*** Information supplied ***
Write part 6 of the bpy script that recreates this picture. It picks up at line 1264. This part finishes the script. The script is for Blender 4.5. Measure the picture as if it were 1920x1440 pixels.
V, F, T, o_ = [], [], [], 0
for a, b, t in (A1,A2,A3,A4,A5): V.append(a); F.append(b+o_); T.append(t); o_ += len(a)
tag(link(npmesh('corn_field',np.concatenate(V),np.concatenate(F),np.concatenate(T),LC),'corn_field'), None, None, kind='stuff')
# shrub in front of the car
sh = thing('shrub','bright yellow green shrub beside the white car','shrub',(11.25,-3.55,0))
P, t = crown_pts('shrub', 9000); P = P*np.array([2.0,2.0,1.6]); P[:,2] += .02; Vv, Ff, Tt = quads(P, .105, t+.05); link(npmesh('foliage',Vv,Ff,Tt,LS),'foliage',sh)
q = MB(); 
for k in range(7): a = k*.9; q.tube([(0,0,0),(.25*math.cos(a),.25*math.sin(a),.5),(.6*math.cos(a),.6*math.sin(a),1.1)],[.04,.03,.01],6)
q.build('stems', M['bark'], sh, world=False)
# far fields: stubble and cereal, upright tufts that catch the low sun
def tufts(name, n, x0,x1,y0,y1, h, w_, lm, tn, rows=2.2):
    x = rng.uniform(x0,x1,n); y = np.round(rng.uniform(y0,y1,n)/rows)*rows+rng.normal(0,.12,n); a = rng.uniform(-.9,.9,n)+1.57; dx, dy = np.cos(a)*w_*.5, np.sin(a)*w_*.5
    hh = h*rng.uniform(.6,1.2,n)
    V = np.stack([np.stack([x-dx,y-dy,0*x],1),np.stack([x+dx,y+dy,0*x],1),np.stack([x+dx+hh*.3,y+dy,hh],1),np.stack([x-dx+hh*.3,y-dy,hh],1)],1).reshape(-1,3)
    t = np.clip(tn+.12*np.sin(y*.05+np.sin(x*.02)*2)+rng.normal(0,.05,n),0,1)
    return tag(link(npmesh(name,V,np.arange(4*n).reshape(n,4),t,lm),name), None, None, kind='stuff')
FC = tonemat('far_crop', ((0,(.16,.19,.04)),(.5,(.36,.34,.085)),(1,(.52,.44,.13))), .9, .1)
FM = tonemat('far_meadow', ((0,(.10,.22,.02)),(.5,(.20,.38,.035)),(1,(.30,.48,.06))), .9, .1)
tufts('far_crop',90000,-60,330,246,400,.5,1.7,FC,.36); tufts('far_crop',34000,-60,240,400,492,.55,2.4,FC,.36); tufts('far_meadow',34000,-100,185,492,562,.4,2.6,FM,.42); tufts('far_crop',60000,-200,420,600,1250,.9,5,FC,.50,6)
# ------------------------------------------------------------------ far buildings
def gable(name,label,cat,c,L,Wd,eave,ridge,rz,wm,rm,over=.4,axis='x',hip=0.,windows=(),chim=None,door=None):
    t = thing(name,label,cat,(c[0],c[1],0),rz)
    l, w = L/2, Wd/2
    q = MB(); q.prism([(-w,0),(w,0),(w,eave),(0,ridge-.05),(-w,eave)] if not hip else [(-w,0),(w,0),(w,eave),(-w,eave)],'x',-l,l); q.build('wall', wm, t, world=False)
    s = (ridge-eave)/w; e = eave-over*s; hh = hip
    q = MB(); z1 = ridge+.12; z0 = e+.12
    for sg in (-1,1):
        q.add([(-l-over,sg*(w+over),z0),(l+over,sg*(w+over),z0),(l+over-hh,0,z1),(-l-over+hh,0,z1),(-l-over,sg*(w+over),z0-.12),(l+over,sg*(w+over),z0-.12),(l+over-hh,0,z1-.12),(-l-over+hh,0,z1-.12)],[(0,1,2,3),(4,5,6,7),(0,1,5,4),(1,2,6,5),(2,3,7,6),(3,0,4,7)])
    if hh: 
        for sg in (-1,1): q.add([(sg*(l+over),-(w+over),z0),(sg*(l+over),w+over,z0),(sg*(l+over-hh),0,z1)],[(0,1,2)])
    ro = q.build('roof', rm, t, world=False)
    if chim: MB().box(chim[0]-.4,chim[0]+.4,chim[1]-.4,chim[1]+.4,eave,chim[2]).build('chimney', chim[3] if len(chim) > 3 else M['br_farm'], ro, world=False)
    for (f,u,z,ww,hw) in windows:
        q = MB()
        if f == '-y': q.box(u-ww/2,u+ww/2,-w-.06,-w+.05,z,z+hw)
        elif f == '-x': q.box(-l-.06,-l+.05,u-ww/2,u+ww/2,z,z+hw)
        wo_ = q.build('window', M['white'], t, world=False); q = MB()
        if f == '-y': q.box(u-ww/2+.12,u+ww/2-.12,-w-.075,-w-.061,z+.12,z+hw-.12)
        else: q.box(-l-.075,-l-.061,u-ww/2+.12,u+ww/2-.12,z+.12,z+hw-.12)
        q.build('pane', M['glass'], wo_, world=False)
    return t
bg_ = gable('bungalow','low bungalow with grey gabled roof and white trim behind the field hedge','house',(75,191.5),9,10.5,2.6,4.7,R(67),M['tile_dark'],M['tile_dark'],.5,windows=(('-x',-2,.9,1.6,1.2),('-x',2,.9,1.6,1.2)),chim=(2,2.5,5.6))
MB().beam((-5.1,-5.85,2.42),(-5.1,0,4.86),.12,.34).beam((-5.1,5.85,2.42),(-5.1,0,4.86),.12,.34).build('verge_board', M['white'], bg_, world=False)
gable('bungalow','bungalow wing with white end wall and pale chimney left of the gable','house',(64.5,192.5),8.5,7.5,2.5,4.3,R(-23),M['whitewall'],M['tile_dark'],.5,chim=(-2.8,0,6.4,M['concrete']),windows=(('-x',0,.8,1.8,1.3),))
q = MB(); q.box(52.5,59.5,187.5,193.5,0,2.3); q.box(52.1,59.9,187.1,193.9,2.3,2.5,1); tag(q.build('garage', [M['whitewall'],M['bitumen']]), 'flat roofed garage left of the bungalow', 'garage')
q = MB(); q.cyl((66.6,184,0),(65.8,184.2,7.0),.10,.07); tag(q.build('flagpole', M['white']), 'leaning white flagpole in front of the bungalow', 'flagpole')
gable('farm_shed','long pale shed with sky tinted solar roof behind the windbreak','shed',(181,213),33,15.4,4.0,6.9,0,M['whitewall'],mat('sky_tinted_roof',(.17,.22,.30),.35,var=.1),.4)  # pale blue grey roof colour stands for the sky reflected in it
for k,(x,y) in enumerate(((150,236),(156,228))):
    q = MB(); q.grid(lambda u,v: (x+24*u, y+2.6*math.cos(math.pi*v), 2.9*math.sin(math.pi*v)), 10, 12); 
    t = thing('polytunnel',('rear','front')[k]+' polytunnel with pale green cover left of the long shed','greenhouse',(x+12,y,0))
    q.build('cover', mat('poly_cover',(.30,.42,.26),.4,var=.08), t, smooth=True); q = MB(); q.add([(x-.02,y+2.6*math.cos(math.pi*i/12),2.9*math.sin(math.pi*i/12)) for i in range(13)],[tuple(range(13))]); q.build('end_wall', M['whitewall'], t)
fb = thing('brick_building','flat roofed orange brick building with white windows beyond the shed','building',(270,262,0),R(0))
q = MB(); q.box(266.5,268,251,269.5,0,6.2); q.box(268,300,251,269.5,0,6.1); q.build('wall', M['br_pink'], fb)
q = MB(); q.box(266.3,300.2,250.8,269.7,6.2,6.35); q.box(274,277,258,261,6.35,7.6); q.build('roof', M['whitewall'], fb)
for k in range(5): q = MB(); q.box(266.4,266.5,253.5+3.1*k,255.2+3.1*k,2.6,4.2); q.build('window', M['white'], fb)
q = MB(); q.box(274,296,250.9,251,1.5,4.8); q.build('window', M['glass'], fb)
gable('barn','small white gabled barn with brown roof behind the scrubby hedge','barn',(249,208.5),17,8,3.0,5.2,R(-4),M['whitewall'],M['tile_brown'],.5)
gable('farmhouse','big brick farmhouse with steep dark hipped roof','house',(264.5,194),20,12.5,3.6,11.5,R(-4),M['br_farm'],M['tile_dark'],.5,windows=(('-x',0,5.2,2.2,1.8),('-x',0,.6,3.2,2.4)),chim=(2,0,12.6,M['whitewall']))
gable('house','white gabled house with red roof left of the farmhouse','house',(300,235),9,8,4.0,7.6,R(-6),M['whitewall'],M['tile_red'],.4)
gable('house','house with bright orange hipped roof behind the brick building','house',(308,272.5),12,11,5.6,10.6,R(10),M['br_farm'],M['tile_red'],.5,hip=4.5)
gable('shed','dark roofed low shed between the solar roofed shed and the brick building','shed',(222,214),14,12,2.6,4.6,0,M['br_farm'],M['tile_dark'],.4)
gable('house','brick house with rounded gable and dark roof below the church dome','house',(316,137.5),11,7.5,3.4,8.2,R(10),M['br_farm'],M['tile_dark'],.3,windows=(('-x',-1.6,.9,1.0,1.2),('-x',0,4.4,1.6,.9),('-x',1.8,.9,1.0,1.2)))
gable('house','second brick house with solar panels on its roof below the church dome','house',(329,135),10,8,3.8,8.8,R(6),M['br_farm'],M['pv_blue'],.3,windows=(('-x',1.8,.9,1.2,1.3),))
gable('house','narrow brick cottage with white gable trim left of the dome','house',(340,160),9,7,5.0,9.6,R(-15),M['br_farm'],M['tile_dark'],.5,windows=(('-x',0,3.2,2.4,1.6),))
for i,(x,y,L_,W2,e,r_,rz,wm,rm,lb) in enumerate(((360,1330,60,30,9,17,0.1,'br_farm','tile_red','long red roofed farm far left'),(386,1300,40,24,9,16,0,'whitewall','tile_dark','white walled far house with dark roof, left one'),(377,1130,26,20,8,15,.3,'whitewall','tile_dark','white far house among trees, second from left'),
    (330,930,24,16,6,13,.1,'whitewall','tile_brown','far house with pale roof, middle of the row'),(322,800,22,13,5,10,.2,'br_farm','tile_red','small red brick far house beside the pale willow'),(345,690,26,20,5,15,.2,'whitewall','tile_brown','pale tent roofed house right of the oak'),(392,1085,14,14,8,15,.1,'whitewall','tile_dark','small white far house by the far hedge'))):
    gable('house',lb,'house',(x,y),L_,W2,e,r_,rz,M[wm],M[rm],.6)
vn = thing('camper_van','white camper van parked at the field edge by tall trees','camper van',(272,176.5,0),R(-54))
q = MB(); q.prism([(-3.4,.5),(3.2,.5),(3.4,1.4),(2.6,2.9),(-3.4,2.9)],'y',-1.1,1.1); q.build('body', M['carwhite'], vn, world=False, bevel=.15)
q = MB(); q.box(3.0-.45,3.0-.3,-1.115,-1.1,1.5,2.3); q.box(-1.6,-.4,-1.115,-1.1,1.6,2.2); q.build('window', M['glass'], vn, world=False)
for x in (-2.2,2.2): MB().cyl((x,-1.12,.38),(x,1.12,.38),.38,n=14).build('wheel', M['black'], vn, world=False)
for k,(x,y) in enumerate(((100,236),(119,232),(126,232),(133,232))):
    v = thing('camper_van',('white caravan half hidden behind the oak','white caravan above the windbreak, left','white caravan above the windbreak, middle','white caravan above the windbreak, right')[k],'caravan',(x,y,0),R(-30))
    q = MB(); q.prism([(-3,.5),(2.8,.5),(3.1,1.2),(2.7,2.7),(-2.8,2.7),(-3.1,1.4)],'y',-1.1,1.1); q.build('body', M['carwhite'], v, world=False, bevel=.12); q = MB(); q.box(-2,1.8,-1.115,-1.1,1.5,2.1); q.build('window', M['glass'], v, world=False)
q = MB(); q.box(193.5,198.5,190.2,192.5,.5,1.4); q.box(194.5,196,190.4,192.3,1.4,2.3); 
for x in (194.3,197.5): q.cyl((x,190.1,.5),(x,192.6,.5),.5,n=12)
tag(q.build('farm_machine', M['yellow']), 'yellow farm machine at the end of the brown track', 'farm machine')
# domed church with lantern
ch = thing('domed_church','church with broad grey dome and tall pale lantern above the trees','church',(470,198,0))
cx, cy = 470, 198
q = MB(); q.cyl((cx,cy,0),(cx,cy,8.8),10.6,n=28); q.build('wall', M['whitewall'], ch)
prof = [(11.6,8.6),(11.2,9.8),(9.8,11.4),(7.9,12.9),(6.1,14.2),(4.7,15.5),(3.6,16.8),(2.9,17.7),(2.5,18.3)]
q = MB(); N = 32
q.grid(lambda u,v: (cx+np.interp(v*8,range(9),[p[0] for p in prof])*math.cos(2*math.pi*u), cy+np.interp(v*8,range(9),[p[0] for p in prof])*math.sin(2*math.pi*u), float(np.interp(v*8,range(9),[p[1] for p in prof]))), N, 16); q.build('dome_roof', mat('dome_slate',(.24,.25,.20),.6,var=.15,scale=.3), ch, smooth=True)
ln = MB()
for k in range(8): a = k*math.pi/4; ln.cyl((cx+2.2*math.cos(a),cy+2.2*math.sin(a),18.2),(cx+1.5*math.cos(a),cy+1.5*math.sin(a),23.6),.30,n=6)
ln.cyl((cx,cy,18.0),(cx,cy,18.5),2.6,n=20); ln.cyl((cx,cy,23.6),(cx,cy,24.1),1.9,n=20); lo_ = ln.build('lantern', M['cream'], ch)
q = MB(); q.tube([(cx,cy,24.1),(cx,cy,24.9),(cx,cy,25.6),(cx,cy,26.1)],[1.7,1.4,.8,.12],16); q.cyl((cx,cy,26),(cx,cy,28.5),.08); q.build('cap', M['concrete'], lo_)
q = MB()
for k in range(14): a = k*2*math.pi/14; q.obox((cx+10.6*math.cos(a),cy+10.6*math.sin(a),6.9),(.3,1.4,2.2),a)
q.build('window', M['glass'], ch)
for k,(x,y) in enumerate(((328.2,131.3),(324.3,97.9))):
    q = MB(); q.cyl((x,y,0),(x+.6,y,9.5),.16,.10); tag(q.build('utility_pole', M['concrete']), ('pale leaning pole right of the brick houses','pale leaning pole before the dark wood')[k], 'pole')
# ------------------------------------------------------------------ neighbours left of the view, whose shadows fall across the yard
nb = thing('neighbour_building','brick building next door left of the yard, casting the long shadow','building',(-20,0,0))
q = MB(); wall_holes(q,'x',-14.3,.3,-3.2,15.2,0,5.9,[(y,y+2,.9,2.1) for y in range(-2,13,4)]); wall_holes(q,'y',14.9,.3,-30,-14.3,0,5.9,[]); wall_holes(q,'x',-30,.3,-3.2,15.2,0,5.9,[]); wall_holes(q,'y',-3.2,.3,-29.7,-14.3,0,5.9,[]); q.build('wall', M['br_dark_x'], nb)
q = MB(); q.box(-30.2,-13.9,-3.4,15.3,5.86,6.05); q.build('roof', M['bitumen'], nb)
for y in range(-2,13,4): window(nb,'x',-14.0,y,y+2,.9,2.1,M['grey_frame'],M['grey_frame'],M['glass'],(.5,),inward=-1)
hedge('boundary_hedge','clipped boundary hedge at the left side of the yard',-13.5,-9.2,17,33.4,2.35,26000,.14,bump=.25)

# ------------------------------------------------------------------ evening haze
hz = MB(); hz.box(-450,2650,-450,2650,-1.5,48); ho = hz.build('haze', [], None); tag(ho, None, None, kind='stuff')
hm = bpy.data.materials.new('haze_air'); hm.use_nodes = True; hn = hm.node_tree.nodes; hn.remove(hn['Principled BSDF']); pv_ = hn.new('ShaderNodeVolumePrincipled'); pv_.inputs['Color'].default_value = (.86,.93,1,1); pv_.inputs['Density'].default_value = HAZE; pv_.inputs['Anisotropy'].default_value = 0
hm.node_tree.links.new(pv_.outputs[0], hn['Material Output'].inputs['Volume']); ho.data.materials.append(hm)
***
* _Goal_:
List every line above containing the word "that".

* _Exercise answer_:
Write part 6 of the bpy script that recreates this picture. It picks up at line 1264. This part finishes the script. The script is for Blender 4.5. Measure the picture as if it were 1920x1440 pixels.
# far fields: stubble and cereal, upright tufts that catch the low sun